Короткий пример поясняет сказанное.
Поначалу в рассказе хроникера слово «наши» звучит почти безобидно: «Все наши еще с самого начала были официально предуведомлены о том, что Степан Трофимович некоторое время принимать не будет». Затем в устах Петра Верховенского это слово преображается, приобретает таинственный, темный смысл. «А о н а ш е м деле не заикнусь»,— говорит он Ставрогину. И дальше: «Кстати, надо бы к нашим сходить, то есть к ним, а не к н а ш и м, а то вы опять лыко в строку», «...вы словцо н а ш е не любите». Здесь все понятно: в устах Петра Верховенского слово «наши» выражает презрение к одураченным «любителям». «Вы заранее смеетесь, что увидите «наших»?» — веселился Петр Верховенский, когда он со Ставрогиным отправлялся на сборище.
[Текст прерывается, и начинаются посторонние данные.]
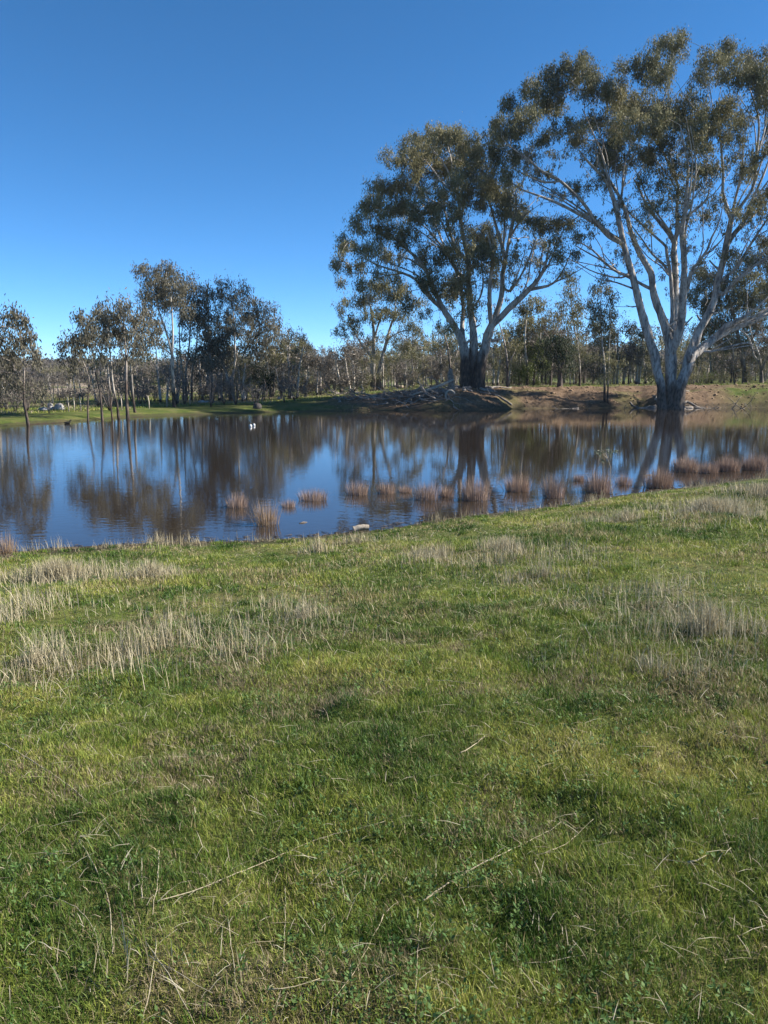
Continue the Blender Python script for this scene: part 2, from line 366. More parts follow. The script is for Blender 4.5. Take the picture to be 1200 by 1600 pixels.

В дальнейшем с легкой руки Верховенского то же словцо перенимает рассказчик. Подробно описывается, как перед убийством Шатова «собрались н а ш и в полном комплекте», как «наши предполагали, что он имел какие-то и откуда-то особые поручения», как «н а ш и были возбуждены».
Но здесь рассказ ведет уже не хроникер, не Антон Лаврентьевич, с характером которого мы освоились, к которому привыкли. Антон Лаврентьевич не умел наполнять самые обыкновенные слова язвительным, грубым сарказмом, превращать их в эмблему и злобный символ.
Это умел делать Достоевский.
15
Когда реакционеры и враги нашего строя видят в персонажах «Бесов» социалистов и революционеров, это понятно и просто объяснимо. Когда эмигрант-антисоветчик С. Франк, разыскивая причины «катастрофы», постигшей Россию (так он называет Великую Октябрьскую социалистическую революцию), обращается к «пророчески предугаданным «Бесам», тоже понятно.
Но я не могу понять, почему некоторые наши советские исследователи упорно старались заставить меня видеть в Ставрогине и Петре Верховенском злобное изображение социалистов, революционеров (не обращая внимания на то, что сам Петр Верховенский объявлял, что он не социалист, а мошенник), а роман в целом представляли как «злобный памфлет на революцию и социализм» (не смущаясь тем, что ни революции, ни социализма в романе автор не показывал и показывать не собирался)? Зачем вопреки истине меня пытались убедить, что роман «Бесы» — произведение художественно слабое (в то время как М. Горький объявил «Бесов» сильным и злым романом)? Повторялось все это часто и долго — вплоть до празднования стопятидесятилетней даты со дня рождения великого писателя в 1971 году.
У меня нет охоты перечислять фамилии этих исследователей. Приятнее вспомнить талантливые, смелые труды о Достоевском A. Долинина, Л. Гроссмана, М. Бахтина, B. Кирпотина, Ф. Евнина, Г. Фридлендера, Ю. Кудрявцева, читанные мной в свое время, которые учили меня понимать мысль романа так, как понимал ее сам писатель, создавая свое произведение.
Ясно, что Достоевский был противником всяких революций, противником социалистического строя. Однако также ясно, что истинных деятелей освободительного движения он не видел и истинного социализма не понимал. Силлогизмы Достоевского вроде «все нигилисты суть социалисты», или «атеизм, который называется у них покамест социализмом», или даже «чем больше он социалист, чем дальше пошел, тем сильнее и собственник...» показывают, что в слове «социализм» писатель видел особый, чуждый нам смысл. Какой это был смысл, тоже ясно: «...главная мысль социализма — это м е х а н и з м. Там человек делается человеком-механикой. На все правила. Сам человек устраняется. Душу живу отняли... Господи! Если это прогресс, то что же значит китайщина!»